WHAT NEEDS TO BE DONE —
Copy out the listing exactly.

* begin DATA SHOWN *

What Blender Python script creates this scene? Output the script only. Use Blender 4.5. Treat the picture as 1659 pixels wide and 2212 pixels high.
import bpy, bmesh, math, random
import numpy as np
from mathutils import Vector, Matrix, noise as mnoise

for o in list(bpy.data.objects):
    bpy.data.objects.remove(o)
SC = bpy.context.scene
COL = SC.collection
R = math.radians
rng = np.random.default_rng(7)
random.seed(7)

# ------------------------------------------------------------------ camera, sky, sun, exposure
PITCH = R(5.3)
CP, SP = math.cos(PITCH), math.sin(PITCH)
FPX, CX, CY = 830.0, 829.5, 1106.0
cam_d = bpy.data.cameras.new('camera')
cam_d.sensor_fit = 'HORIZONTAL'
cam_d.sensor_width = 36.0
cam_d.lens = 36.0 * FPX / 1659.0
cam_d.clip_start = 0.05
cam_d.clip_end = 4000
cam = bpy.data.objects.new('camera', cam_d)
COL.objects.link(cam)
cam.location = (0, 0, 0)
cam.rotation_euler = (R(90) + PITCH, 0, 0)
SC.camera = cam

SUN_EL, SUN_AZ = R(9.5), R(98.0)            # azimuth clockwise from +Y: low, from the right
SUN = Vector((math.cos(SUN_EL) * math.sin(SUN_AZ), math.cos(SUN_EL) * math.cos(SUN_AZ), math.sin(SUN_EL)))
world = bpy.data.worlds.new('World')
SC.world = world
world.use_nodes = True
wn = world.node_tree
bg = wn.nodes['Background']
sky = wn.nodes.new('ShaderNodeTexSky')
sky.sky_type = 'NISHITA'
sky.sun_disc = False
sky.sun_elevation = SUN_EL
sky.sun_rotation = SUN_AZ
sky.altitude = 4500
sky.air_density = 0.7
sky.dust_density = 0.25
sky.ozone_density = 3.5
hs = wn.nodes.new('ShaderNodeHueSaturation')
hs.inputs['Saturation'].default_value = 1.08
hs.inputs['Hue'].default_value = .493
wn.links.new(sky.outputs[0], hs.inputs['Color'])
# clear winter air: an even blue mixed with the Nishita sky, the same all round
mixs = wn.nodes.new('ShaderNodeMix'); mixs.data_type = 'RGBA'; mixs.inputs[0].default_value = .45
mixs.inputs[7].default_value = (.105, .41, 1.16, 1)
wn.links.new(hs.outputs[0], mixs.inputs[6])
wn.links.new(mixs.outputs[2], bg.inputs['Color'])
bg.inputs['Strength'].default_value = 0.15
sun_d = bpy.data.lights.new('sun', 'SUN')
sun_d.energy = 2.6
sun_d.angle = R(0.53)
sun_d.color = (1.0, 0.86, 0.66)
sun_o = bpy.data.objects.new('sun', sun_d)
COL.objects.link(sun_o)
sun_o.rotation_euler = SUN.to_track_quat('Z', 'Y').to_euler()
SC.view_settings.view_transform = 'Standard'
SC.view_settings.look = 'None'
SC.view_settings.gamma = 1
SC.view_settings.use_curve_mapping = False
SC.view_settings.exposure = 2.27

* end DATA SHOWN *

THE RESULT —
What Blender Python script creates this scene? Output the script only. Use Blender 4.5. Treat the picture as 1659 pixels wide and 2212 pixels high.
import bpy, bmesh, math, random
import numpy as np
from mathutils import Vector, Matrix, noise as mnoise

for o in list(bpy.data.objects):
    bpy.data.objects.remove(o)
SC = bpy.context.scene
COL = SC.collection
R = math.radians
rng = np.random.default_rng(7)
random.seed(7)

# ------------------------------------------------------------------ camera, sky, sun, exposure
PITCH = R(5.3)
CP, SP = math.cos(PITCH), math.sin(PITCH)
FPX, CX, CY = 830.0, 829.5, 1106.0
cam_d = bpy.data.cameras.new('camera')
cam_d.sensor_fit = 'HORIZONTAL'
cam_d.sensor_width = 36.0
cam_d.lens = 36.0 * FPX / 1659.0
cam_d.clip_start = 0.05
cam_d.clip_end = 4000
cam = bpy.data.objects.new('camera', cam_d)
COL.objects.link(cam)
cam.location = (0, 0, 0)
cam.rotation_euler = (R(90) + PITCH, 0, 0)
SC.camera = cam

SUN_EL, SUN_AZ = R(9.5), R(98.0)            # azimuth clockwise from +Y: low, from the right
SUN = Vector((math.cos(SUN_EL) * math.sin(SUN_AZ), math.cos(SUN_EL) * math.cos(SUN_AZ), math.sin(SUN_EL)))
world = bpy.data.worlds.new('World')
SC.world = world
world.use_nodes = True
wn = world.node_tree
bg = wn.nodes['Background']
sky = wn.nodes.new('ShaderNodeTexSky')
sky.sky_type = 'NISHITA'
sky.sun_disc = False
sky.sun_elevation = SUN_EL
sky.sun_rotation = SUN_AZ
sky.altitude = 4500
sky.air_density = 0.7
sky.dust_density = 0.25
sky.ozone_density = 3.5
hs = wn.nodes.new('ShaderNodeHueSaturation')
hs.inputs['Saturation'].default_value = 1.08
hs.inputs['Hue'].default_value = .493
wn.links.new(sky.outputs[0], hs.inputs['Color'])
# clear winter air: an even blue mixed with the Nishita sky, the same all round
mixs = wn.nodes.new('ShaderNodeMix'); mixs.data_type = 'RGBA'; mixs.inputs[0].default_value = .45
mixs.inputs[7].default_value = (.105, .41, 1.16, 1)
wn.links.new(hs.outputs[0], mixs.inputs[6])
wn.links.new(mixs.outputs[2], bg.inputs['Color'])
bg.inputs['Strength'].default_value = 0.15
sun_d = bpy.data.lights.new('sun', 'SUN')
sun_d.energy = 2.6
sun_d.angle = R(0.53)
sun_d.color = (1.0, 0.86, 0.66)
sun_o = bpy.data.objects.new('sun', sun_d)
COL.objects.link(sun_o)
sun_o.rotation_euler = SUN.to_track_quat('Z', 'Y').to_euler()
SC.view_settings.view_transform = 'Standard'
SC.view_settings.look = 'None'
SC.view_settings.gamma = 1
SC.view_settings.use_curve_mapping = False
SC.view_settings.exposure = 2.27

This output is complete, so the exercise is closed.